Enerjide yapılan yatırımlar meyvesini vermeye başlıyor. Tüketicilerin kullandığı elektriğin yenilenebilir enerji kaynaklarından üretildiğini garanti eden Yenilenebilir Enerji Kaynak Garanti (YEK-G) Sistemi ve Piyasası, 2021’de devreye giriyor. Enerji Piyasası Düzenleme Kurumunun (EPDK) onayından geçen Yenilenebilir Enerji Kaynak Garanti; AB standardına uyumlu bir yeşil sertifika sistemi geliştirmek amacıyla uluslararası örnekler incelenerek yapılan çalışmaların sonuncunda nihayete erdi.
Bu gelişmenin ışığında yarının teknolojisi bu defa gezegenimize zarar değil fayda kazandıracak. Yeşil başlı gövel ördeğin de yaşamına saygı ile atılan adımlar halen salgın süreci yaşadığımız bugünlerde; geçmişimizi doğru muhasebe ettiğimiz anlamı taşımaktadır. Bu adımlar atılırken YEK-G sertifika sistemi elbette ki özendirilmeye ihtiyaç duyacaktır.
Nedenlerini çok kere izah ettiğimiz yenilenebilir enerjinin kitlelerce kabul görmesi için farkındalık projeleri ile toplumun bilinçlendirilmesine ihtiyaç var. Halen yenilenebilir enerjinin ne olduğunu dahi bilmeyen sanayicilerin olduğunu da düşünürsek, bu farkındalığın sürat kazanması için hali hazırda hayli yavaş olduğumuzu söyleyebilirim.

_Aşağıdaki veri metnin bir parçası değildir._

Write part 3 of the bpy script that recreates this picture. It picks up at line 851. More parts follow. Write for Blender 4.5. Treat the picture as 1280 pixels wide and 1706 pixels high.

Yenilenebilir enerjiyi kullanmayı tercih edenlerin sadece sertifika ile değil yaşama dokunan alanlarda teşvik ve imtiyazlarının da oluşturulması gerekir. Örneğin yenilenebilir enerji sertifikasına sahip olan bir aile belediyelerin ücretli sunduğu bazı hizmetlerden ücretsiz yararlanabilir olmalı.
Basın ise siyasetin ekseltizi ile enerjinin sadece magazin gündemini tartışmaya açmak yerine, yenilenebilir enerjinin toplumsal niteliklerine daha fazla yer vermesi gerekir. Basılı medyanın kitlelerin yönelimi hususunda neredeyse hiçbir etkisi kalmamış ve fakat dijital ve sosyal medya aracılığı ile yenilenebilir enerjinin halen “davul fırın” ile nice güzel börek yapan ev hanımların heyecanına dokunması gerekir.
Yenilenebilir enerji kültürünün teknolojinin odağı ve atölyesi haline dönüşen ülke genelindeki teknoparklarda ise zorunluluk olarak gündeme taşınması gerektiğini de ayrıca belirtmekte fayda görüyorum. Zira teknoparklarda geliştirilen teknolojinin bu sayede hem üretiminde yenilenebilir enerji ile olması hem de bu farkındalık ile teknoloji geliştirebilmesi sağlanabilir.
Organik süreçler ve ihale şartnameleri yeni baştan düzenlenmeli. Özelikle devlet ihalelerinde yenilenebilir enerji kültürüne ve vasıflarına sahip kuruluşların öncelik görmesi, fayda sürecinin enerji hususunda da olmasının koşullandırılması lazım gelir.
Zihnen ifade ettiğim hususlar kamuoyunun düşüncesine ve tartışmasına açılmalıdır. Yenilenebilir enerji yöneliminin devamlılığı ve farkındalığı adına söyleşi ve seminerler oluşturulurken toplumumuzun bu sürecin gelişmesine destek ve katkısının alınması gerekir.
Türkiye toplumu riyakarlığı sevmez. Bu özelliği ile yaşama, gezegenimize ve ülkesine fayda adına bu gelişmelerin arkasında duracağından ve bu çalışmaların gerçeğe dokunan neticeler vereceğinden hiçbir kuşkum yok.
Yenilenebilir enerjideki bu mükemmel gelişmeyi gurur ile karşılarken “organik ürünler” masalına dönüşmemesi için tedbirli olmamız gerektiğini de unutmamamız gerekir.
Ülkemiz gölleri öyle güzel ki…
Gövel ördeğin takıldığı yüksek gerilim hatları bir gün yok olunca başımızı kaldırdığımızda gökyüzündeki bulutların üzerini çizen kabloların olmayışı ile nefesimiz değişecektir.